__GIVEN PROBLEM__: Write the lines out again, from the top of the material to the line containing "scn.view_settings.exposure = 0.0", pictures excluded.
****************************************
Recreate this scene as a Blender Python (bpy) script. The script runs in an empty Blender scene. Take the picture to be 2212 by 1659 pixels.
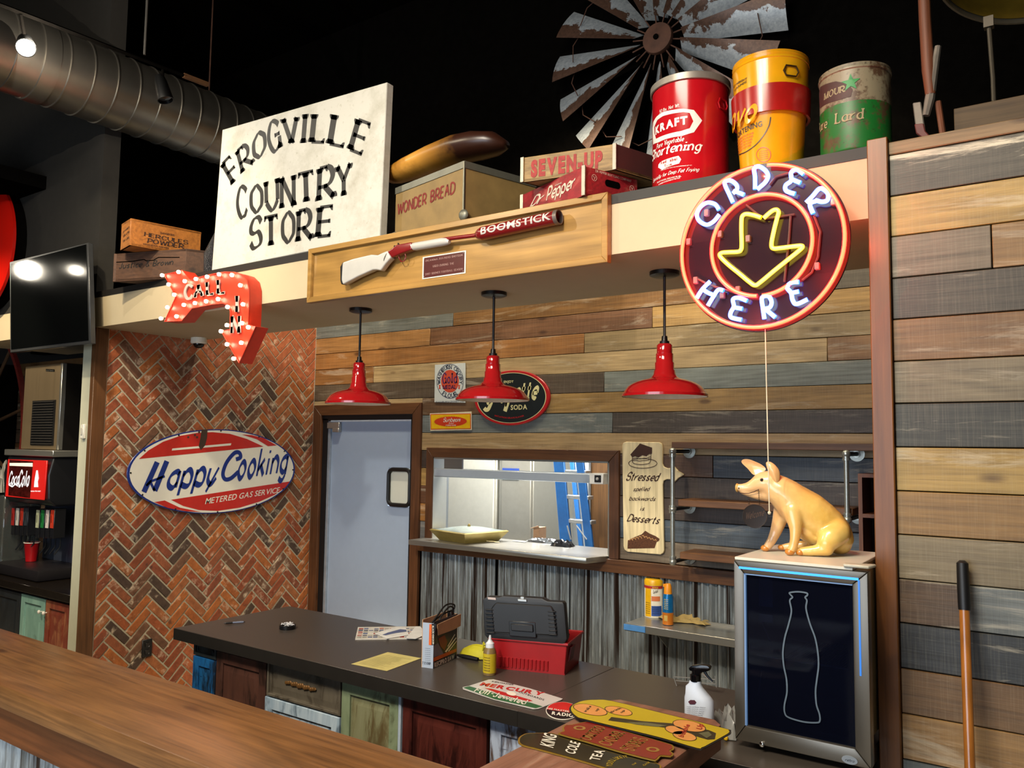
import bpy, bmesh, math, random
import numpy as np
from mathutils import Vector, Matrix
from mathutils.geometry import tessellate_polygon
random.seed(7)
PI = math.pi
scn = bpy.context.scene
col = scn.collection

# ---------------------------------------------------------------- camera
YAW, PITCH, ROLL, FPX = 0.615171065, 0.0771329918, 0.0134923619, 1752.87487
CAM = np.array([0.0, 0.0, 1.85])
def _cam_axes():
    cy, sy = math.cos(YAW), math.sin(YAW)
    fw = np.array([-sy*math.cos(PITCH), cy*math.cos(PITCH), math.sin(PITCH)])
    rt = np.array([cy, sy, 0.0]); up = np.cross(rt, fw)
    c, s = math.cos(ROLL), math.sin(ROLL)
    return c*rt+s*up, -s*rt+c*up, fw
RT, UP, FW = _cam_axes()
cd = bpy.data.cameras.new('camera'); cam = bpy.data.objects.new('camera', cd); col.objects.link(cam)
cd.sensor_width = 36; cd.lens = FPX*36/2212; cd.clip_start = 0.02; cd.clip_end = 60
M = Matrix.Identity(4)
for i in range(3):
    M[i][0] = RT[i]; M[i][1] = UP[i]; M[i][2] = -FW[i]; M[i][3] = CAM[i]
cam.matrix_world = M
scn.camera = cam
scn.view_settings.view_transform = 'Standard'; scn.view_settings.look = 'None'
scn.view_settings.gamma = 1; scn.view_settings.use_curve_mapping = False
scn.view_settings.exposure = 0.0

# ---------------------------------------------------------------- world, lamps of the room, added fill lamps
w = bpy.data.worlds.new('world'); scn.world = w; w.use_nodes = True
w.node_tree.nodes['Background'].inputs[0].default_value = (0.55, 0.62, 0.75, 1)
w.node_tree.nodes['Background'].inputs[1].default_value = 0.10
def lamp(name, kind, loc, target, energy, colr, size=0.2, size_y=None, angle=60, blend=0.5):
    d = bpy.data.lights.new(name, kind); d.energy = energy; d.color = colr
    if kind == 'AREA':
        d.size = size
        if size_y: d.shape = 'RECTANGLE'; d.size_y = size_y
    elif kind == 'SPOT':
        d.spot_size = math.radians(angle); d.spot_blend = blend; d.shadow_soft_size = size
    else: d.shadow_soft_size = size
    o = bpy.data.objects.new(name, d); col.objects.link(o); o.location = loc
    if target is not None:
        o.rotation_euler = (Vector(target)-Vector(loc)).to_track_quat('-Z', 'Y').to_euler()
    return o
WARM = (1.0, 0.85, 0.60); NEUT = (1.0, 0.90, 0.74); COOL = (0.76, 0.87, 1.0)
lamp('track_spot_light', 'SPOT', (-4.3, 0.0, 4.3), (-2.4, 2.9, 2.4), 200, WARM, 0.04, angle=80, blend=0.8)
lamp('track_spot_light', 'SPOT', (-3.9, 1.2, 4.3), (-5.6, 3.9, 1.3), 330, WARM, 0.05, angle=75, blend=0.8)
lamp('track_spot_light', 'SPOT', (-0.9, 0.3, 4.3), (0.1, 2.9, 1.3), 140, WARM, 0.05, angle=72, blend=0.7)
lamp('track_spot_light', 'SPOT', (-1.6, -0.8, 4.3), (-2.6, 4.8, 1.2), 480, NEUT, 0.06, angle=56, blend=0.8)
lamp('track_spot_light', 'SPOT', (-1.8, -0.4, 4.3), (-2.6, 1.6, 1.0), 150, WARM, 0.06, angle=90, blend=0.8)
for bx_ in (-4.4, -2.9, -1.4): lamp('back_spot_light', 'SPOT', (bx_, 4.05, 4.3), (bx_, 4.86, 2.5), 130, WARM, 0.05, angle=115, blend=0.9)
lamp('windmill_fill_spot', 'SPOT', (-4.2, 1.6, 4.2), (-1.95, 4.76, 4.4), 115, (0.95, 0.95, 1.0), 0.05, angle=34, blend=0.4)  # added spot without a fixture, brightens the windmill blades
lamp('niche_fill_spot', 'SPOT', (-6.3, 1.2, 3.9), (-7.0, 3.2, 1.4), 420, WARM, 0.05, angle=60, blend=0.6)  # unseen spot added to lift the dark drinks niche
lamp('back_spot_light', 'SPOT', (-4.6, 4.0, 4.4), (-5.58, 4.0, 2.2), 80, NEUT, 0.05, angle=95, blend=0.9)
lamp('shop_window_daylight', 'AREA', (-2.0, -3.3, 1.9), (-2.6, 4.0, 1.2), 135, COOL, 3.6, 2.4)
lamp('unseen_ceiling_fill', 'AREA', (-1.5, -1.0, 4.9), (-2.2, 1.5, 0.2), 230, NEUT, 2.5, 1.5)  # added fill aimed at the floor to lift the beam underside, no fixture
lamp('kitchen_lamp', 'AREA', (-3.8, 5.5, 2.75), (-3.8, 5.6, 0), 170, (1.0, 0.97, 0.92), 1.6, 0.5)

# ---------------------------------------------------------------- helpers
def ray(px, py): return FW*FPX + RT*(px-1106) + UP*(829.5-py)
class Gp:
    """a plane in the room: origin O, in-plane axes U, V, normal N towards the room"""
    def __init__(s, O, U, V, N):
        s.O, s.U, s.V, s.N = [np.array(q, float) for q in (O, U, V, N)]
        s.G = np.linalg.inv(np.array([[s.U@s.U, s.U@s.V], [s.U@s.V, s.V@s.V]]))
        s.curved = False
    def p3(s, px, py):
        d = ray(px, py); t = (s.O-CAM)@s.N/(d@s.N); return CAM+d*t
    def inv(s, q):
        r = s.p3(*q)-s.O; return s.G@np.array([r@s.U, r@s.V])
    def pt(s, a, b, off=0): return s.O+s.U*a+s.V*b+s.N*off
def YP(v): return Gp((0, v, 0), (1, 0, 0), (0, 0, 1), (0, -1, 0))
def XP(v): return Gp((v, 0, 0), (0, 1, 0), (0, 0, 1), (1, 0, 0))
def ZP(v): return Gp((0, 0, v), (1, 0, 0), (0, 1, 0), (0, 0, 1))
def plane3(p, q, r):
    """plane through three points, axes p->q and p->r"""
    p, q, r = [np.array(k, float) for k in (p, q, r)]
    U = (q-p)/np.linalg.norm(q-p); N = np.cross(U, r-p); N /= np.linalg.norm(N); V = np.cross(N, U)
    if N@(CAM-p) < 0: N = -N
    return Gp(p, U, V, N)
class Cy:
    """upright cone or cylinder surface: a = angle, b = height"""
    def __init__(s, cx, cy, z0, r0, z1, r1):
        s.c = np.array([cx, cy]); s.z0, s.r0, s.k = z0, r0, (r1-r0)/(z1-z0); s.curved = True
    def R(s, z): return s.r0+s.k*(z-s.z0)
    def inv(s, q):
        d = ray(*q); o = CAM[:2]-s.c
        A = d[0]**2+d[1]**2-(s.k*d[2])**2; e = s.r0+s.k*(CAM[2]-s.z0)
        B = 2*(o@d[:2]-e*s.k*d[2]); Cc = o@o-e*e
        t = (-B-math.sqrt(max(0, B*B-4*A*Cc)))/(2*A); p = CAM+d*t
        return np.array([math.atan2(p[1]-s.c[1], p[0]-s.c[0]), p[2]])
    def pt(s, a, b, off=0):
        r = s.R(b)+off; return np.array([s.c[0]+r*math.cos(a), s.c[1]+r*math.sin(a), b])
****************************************
__WRITTEN RESPONSE__:
Recreate this scene as a Blender Python (bpy) script. The script runs in an empty Blender scene. Take the picture to be 2212 by 1659 pixels.
import bpy, bmesh, math, random
import numpy as np
from mathutils import Vector, Matrix
from mathutils.geometry import tessellate_polygon
random.seed(7)
PI = math.pi
scn = bpy.context.scene
col = scn.collection

# ---------------------------------------------------------------- camera
YAW, PITCH, ROLL, FPX = 0.615171065, 0.0771329918, 0.0134923619, 1752.87487
CAM = np.array([0.0, 0.0, 1.85])
def _cam_axes():
    cy, sy = math.cos(YAW), math.sin(YAW)
    fw = np.array([-sy*math.cos(PITCH), cy*math.cos(PITCH), math.sin(PITCH)])
    rt = np.array([cy, sy, 0.0]); up = np.cross(rt, fw)
    c, s = math.cos(ROLL), math.sin(ROLL)
    return c*rt+s*up, -s*rt+c*up, fw
RT, UP, FW = _cam_axes()
cd = bpy.data.cameras.new('camera'); cam = bpy.data.objects.new('camera', cd); col.objects.link(cam)
cd.sensor_width = 36; cd.lens = FPX*36/2212; cd.clip_start = 0.02; cd.clip_end = 60
M = Matrix.Identity(4)
for i in range(3):
    M[i][0] = RT[i]; M[i][1] = UP[i]; M[i][2] = -FW[i]; M[i][3] = CAM[i]
cam.matrix_world = M
scn.camera = cam
scn.view_settings.view_transform = 'Standard'; scn.view_settings.look = 'None'
scn.view_settings.gamma = 1; scn.view_settings.use_curve_mapping = False
scn.view_settings.exposure = 0.0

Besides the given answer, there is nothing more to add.